3. to collapse, to break down, to fail.

[US]J.H. Nicholson ‘Bunkum in Parvo’ in Opal Fever 100: The great Clan-Alpine had gone bung!
[Aus]Bulletin (Sydney) 29 Jan. 4/1: Freethought has gone carefully ‘bung.’.
[Aus]Bulletin (Sydney) 26 July 8/1: [He] deposed that he remembered the land boom before it went bung. Couldn’t say for certain why it went bung, but thought the banks were responsible.

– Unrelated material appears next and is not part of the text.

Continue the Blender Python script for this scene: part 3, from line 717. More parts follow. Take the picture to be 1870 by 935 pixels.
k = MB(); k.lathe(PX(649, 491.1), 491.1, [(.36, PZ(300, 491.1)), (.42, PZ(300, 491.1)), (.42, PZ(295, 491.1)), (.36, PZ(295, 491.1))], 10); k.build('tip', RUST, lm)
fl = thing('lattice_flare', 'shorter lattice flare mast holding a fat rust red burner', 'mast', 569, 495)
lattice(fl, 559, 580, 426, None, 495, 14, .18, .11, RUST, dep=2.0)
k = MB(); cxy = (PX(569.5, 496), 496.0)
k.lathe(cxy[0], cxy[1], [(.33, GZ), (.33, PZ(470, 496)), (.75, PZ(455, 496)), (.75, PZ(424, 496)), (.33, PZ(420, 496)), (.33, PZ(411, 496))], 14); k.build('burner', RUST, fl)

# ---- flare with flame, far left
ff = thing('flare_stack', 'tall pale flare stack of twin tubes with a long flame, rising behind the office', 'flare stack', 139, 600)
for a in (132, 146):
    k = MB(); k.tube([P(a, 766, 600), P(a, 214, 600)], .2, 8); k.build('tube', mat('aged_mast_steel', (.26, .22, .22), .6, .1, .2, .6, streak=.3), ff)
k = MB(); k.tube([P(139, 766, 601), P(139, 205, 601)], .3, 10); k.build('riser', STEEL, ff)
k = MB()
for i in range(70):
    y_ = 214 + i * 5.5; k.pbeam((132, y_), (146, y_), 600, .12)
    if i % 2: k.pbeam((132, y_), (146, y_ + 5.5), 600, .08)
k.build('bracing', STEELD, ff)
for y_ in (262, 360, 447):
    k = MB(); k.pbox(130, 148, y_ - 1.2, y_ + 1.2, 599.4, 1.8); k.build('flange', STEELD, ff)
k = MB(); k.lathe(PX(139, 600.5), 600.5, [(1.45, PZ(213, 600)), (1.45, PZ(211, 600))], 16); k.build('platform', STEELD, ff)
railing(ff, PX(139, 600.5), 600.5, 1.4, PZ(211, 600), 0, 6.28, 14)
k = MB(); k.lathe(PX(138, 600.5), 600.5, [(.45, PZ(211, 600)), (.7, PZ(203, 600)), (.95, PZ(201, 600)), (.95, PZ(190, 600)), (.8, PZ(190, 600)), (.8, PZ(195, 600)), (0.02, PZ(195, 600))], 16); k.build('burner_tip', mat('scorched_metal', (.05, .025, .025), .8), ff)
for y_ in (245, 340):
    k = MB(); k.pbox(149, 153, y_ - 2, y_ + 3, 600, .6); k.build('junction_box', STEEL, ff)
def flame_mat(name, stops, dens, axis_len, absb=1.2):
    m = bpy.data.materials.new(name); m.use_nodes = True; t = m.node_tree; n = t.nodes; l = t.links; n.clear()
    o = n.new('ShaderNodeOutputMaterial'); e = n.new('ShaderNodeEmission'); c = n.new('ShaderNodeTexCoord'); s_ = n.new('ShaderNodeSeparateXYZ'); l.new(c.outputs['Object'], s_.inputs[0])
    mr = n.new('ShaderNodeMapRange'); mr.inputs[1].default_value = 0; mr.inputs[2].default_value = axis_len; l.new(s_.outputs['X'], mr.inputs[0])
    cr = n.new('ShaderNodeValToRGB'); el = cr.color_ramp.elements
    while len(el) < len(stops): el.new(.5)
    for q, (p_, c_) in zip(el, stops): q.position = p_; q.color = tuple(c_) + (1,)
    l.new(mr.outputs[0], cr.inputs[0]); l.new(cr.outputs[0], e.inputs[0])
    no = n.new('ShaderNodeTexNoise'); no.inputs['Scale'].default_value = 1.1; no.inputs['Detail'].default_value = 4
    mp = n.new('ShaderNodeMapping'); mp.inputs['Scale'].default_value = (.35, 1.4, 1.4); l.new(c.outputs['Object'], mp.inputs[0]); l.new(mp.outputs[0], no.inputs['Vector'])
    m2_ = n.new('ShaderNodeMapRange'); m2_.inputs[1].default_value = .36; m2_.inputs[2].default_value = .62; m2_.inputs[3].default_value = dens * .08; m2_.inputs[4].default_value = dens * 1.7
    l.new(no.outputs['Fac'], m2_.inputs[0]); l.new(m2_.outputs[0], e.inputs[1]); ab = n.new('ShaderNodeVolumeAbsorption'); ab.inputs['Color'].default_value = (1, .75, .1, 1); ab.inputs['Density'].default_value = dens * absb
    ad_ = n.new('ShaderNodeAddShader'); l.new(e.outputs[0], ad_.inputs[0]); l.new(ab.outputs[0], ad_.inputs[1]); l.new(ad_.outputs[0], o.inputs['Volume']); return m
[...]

[Aus]Bulletin (Sydney) 23 Jun. 11/3: Poor little Turner tried to finish his speech, but his eloquence had gone bung.
[Aus]Truth (Melbourne) 3 Jan. 2/5: The timekeeper had to use a bell, the electric gong having gone bung.
[Aus]Sun (Sydney) 26 Feb. 6/5: Vimy seemed, to ’ang in the tapes. Somethin’ was bung in the pressure valve— so I ’eard her rider say.
[Aus]T. Wood Cobbers 25: What with newspapers a week old and wool going bung you’d be stung for conversation nowadays.
[Aus]D. Stivens Courtship of Uncle Henry 109: The radio’s gone bung again and I’m just fixing it.
[Aus]D. Niland Big Smoke 114: What’s the time? My ticker’s gone bung.
[Aus]W. Dick Bunch of Ratbags 283: With all the numbers connected to the pills, I felt like an adding-machine gone bung.
[UK]K. Lette Llama Parlour 9: I should never, ever have come to Hollywood. Everything had gone bung since the day I first got here.
[Aus]Penguin Bk of More Aus. Jokes 112: He gets to the crest of the bridge across the island when, snap, bang, kerplunk, the car goes bung.